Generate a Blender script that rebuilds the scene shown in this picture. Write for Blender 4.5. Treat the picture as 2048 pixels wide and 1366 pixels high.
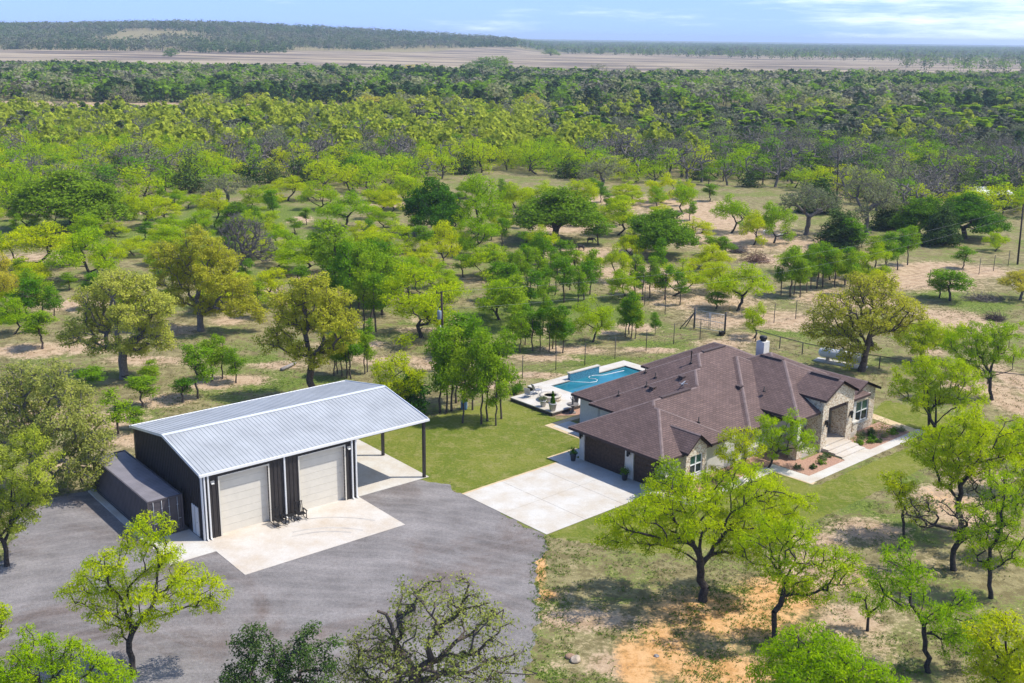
import bpy, math, random
import numpy as np
from mathutils import Matrix, Vector
for o in list(bpy.data.objects): bpy.data.objects.remove(o)
S = bpy.context.scene; C = S.collection
R = math.radians
# ------------------------------------------------------------------ camera (an aerial view from 33 m up)
FPX, PITCH, ROLL, CAMH = 2204.989, 0.27014, 0.013014, 32.8217
FW = np.array([0, math.cos(PITCH), -math.sin(PITCH)])
_rt = np.array([1., 0, 0]); _up = np.array([0, math.sin(PITCH), math.cos(PITCH)])
RT = math.cos(ROLL)*_rt + math.sin(ROLL)*_up
UP = -math.sin(ROLL)*_rt + math.cos(ROLL)*_up
CP = np.array([0, 0, CAMH])
cd = bpy.data.cameras.new('camera'); cam = bpy.data.objects.new('camera', cd); C.objects.link(cam)
cd.sensor_width = 36; cd.lens = 36*FPX/2048; cd.clip_start = 0.5; cd.clip_end = 40000
m = Matrix.Identity(4)
for i in range(3):
    m[i][0], m[i][1], m[i][2], m[i][3] = RT[i], UP[i], -FW[i], CP[i]
cam.matrix_world = m
S.camera = cam
# ------------------------------------------------------------------ sky, sun, exposure
SUN_EL, SUN_AZ = 58.0, 3.0      # azimuth from +x towards +y
w = bpy.data.worlds.new('World'); S.world = w; w.use_nodes = True
nt = w.node_tree; nd = nt.nodes; lk = nt.links
bg = nd['Background']
sky = nd.new('ShaderNodeTexSky'); sky.sky_type = 'NISHITA'; sky.sun_disc = False
sky.sun_elevation = R(SUN_EL); sky.sun_rotation = R(90-SUN_AZ)
sky.air_density = 1.0; sky.dust_density = 0.3; sky.ozone_density = 3.0
tint = nd.new('ShaderNodeMix'); tint.data_type = 'RGBA'; tint.blend_type = 'MULTIPLY'; tint.inputs[0].default_value = 1
tint.inputs[7].default_value = (0.70, 0.86, 1.16, 1)
lk.new(sky.outputs[0], tint.inputs[6])
tc = nd.new('ShaderNodeTexCoord')
mp = nd.new('ShaderNodeMapping'); mp.inputs['Scale'].default_value = (3.0, 3.0, 26.0); mp.inputs['Rotation'].default_value = (0, R(5), 0)
lk.new(tc.outputs['Generated'], mp.inputs[0])
cn = nd.new('ShaderNodeTexNoise'); cn.inputs['Scale'].default_value = 1.6; cn.inputs['Detail'].default_value = 7; cn.inputs['Roughness'].default_value = .62
lk.new(mp.outputs[0], cn.inputs['Vector'])
sep = nd.new('ShaderNodeSeparateXYZ'); lk.new(tc.outputs['Generated'], sep.inputs[0])
# more cloud low over the right-hand horizon
xr = nd.new('ShaderNodeMapRange'); xr.inputs[1].default_value = 0.05; xr.inputs[2].default_value = 0.42; xr.inputs[3].default_value = -0.06; xr.inputs[4].default_value = 0.20
lk.new(sep.outputs[0], xr.inputs[0])
ad = nd.new('ShaderNodeMath'); ad.operation = 'ADD'; lk.new(cn.outputs[0], ad.inputs[0]); lk.new(xr.outputs[0], ad.inputs[1])
cr = nd.new('ShaderNodeMapRange'); cr.interpolation_type = 'SMOOTHSTEP'
cr.inputs[1].default_value = 0.52; cr.inputs[2].default_value = 0.78; cr.inputs[3].default_value = 0; cr.inputs[4].default_value = 0.75
lk.new(ad.outputs[0], cr.inputs[0])
cmix = nd.new('ShaderNodeMix'); cmix.data_type = 'RGBA'; cmix.inputs[7].default_value = (8.2, 8.8, 9.6, 1)
# the clear band of sky above the horizon is a deeper blue than the model gives
zb = nd.new('ShaderNodeMapRange'); zb.interpolation_type = 'SMOOTHSTEP'; zb.inputs[1].default_value = 0.02; zb.inputs[2].default_value = 0.22; zb.inputs[3].default_value = 0.85; zb.inputs[4].default_value = 0
lk.new(sep.outputs[2], zb.inputs[0])
blu = nd.new('ShaderNodeMix'); blu.data_type = 'RGBA'; blu.inputs[7].default_value = (2.2, 3.6, 8.6, 1); lk.new(zb.outputs[0], blu.inputs[0]); lk.new(tint.outputs[2], blu.inputs[6])
lk.new(cr.outputs[0], cmix.inputs[0]); lk.new(blu.outputs[2], cmix.inputs[6])
lk.new(cmix.outputs[2], bg.inputs[0]); bg.inputs[1].default_value = 0.148
sd = bpy.data.lights.new('sun', 'SUN'); sd.energy = 4.4; sd.angle = R(0.5); sd.color = (1, 0.95, 0.87)
so = bpy.data.objects.new('sun', sd); C.objects.link(so)
sv = Vector((math.cos(R(SUN_EL))*math.cos(R(SUN_AZ)), math.cos(R(SUN_EL))*math.sin(R(SUN_AZ)), math.sin(R(SUN_EL))))
so.rotation_euler = sv.to_track_quat('Z', 'Y').to_euler()
S.view_settings.view_transform = 'Standard'; S.view_settings.look = 'None'; S.view_settings.gamma = 1
S.view_settings.exposure = 0.36
S.render.engine = 'CYCLES'
S.cycles.max_bounces = 6; S.cycles.diffuse_bounces = 3; S.cycles.transmission_bounces = 3; S.cycles.volume_bounces = 0
S.cycles.caustics_reflective = False; S.cycles.caustics_refractive = False
S.cycles.use_denoising = True

# ------------------------------------------------------------------ helpers
def ray(u, v):
    return FW + (u-1024)/FPX*RT - (v-683)/FPX*UP
def G(u, v, z=0.):
    """the point at height z that lies under pixel (u, v) of the 2048 px photograph"""
    d = ray(u, v); t = (z-CAMH)/d[2]
    return CP + t*d
def pix(P):
    d = np.asarray(P, float)-CP; z = d@FW
    return 1024+FPX*(d@RT)/z, 683-FPX*(d@UP)/z
def depth(P): return float((np.asarray(P)-CP)@FW)
def V(u, v, yplane):
    d = ray(u, v); return CP + d*(yplane/d[1])
def tag(o, label=None, cat=None, group=None, kind=None):
    if label: o['label'] = label
    if cat: o['category'] = cat
    if group: o['group'] = group
    if kind: o['kind'] = kind
    return o
def thing(name, label, cat, loc=(0, 0, 0), rz=0, group=None):
    o = bpy.data.objects.new(name, None); C.objects.link(o)
    o.location = loc; o.rotation_euler = (0, 0, rz); o.empty_display_size = .2
    return tag(o, label, cat, group)
def link(name, me, parent=None, loc=None, rz=0):
    o = bpy.data.objects.new(name, me); C.objects.link(o)
    if parent: o.parent = parent
    if loc is not None: o.location = loc
    o.rotation_euler = (0, 0, rz)
    return o
def npmesh(name, vs, qs, mats, mi=None, tintf=None, smooth=False):
    """fast all-quad mesh from arrays"""
    me = bpy.data.meshes.new(name); nv, nq = len(vs), len(qs)
    me.vertices.add(nv); me.vertices.foreach_set('co', np.ascontiguousarray(vs, np.float32).ravel())
    me.loops.add(nq*4); me.loops.foreach_set('vertex_index', np.ascontiguousarray(qs, np.int32).ravel())
    me.polygons.add(nq); me.polygons.foreach_set('loop_start', np.arange(0, nq*4, 4, dtype=np.int32))
    for x in mats: me.materials.append(x)
    if mi is not None: me.polygons.foreach_set('material_index', np.asarray(mi, np.int32))
    if smooth: me.polygons.foreach_set('use_smooth', np.ones(nq, bool))
    me.update(calc_edges=True)
    if tintf is not None:
        a = me.attributes.new('tint', 'FLOAT', 'FACE'); a.data.foreach_set('value', np.asarray(tintf, np.float32))
    return me
class MB:
    """collects shapes and links them as ONE mesh object"""
    def __init__(s): s.v = []; s.f = []; s.uv = []; s.sm = []
    def add(s, vs, fs, uvs=None, smooth=False):
        k = len(s.v); s.v += [tuple(map(float, p)) for p in vs]
        for i, f in enumerate(fs):
            s.f.append([k+j for j in f]); s.uv.append(uvs[i] if uvs else None); s.sm.append(smooth)
        return s
    def box(s, x0, x1, y0, y1, z0, z1):
        vs = [(x0,y0,z0),(x1,y0,z0),(x1,y1,z0),(x0,y1,z0),(x0,y0,z1),(x1,y0,z1),(x1,y1,z1),(x0,y1,z1)]
        return s.add(vs, [(0,3,2,1),(4,5,6,7),(0,1,5,4),(1,2,6,5),(2,3,7,6),(3,0,4,7)])
    def bar(s, p, q, a, b=None, up=(0, 0, 1)):
        """rectangular bar p->q, width a, height b"""
        b = b or a; p, q = Vector(p), Vector(q); d = (q-p).normalized(); u = Vector(up)
        if abs(d.dot(u)) > .95: u = Vector((1, 0, 0))
        x = d.cross(u).normalized()*a/2; y = x.cross(d).normalized()*b/2
        vs = [p-x-y, p+x-y, p+x+y, p-x+y, q-x-y, q+x-y, q+x+y, q-x+y]
        return s.add(vs, [(0,1,2,3),(7,6,5,4),(0,4,5,1),(1,5,6,2),(2,6,7,3),(3,7,4,0)])
    def tube(s, pts, r, n=8, cap=True):
        rs = r if hasattr(r, '__len__') else [r]*len(pts); pts = [Vector(p) for p in pts]; rings = []
        for i, p in enumerate(pts):
            d = (pts[min(i+1, len(pts)-1)]-pts[max(i-1, 0)]).normalized(); u = Vector((0, 0, 1)) if abs(d.z) < .9 else Vector((1, 0, 0))
            x = d.cross(u).normalized(); y = x.cross(d)
            rings += [p+(x*math.cos(2*math.pi*k/n)+y*math.sin(2*math.pi*k/n))*rs[i] for k in range(n)]
        fs = [(i*n+k, i*n+(k+1) % n, (i+1)*n+(k+1) % n, (i+1)*n+k) for i in range(len(pts)-1) for k in range(n)]
        if cap: fs += [tuple(range(n))[::-1], tuple(range((len(pts)-1)*n, len(pts)*n))]
        return s.add(rings, fs, smooth=True)
    def lathe(s, prof, c=(0, 0, 0), n=16):
        vs = [(c[0]+r*math.cos(2*math.pi*k/n), c[1]+r*math.sin(2*math.pi*k/n), c[2]+z) for r, z in prof for k in range(n)]
        fs = [(i*n+k, i*n+(k+1) % n, (i+1)*n+(k+1) % n, (i+1)*n+k) for i in range(len(prof)-1) for k in range(n)]
        fs += [tuple(range(n))[::-1], tuple(range((len(prof)-1)*n, len(prof)*n))]
        return s.add(vs, fs, smooth=True)
    def prism(s, poly, z0, z1):
        n = len(poly); vs = [(x, y, z0) for x, y in poly]+[(x, y, z1) for x, y in poly]
        return s.add(vs, [tuple(range(n))[::-1], tuple(range(n, 2*n))]+[(i, (i+1) % n, n+(i+1) % n, n+i) for i in range(n)])
    def slab(s, quad, t):
        """a flat polygon in 3-D given a thickness t along its normal (downward)"""
        q = [Vector(p) for p in quad]; n = (q[1]-q[0]).cross(q[2]-q[0]).normalized(); k = len(q)
        if n.z < 0: q = q[::-1]; n = -n
        vs = q+[p-n*t for p in q]
        return s.add(vs, [tuple(range(k)), tuple(range(k, 2*k))[::-1]]+[(i, k+i, k+(i+1) % k, (i+1) % k) for i in range(k)])
    def mesh(s, name, mat, bevel=0):
        me = bpy.data.meshes.new(name); me.from_pydata(s.v, [], s.f)
        for x in (mat if isinstance(mat, (list, tuple)) else [mat]): me.materials.append(x)
        me.polygons.foreach_set('use_smooth', s.sm)
        if any(u for u in s.uv):
            ul = me.uv_layers.new(name='UVMap'); i = 0
            for f, u in zip(s.f, s.uv):
                for k in range(len(f)):
                    ul.data[i].uv = u[k] if u else (0, 0); i += 1
        me.update()
        return me
    def build(s, name, mat, parent=None, loc=None, rz=0):
        return link(name, s.mesh(name, mat), parent, loc, rz)
def copy_tree(o, parent=None):
    c = o.copy(); C.objects.link(c)
    if parent: c.parent = parent
    for ch in [x for x in o.children]: copy_tree(ch, c)
    return c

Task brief
Of the lines in the listing above, how many hold the string "that"? Reply with the number only.

Exercise solution
2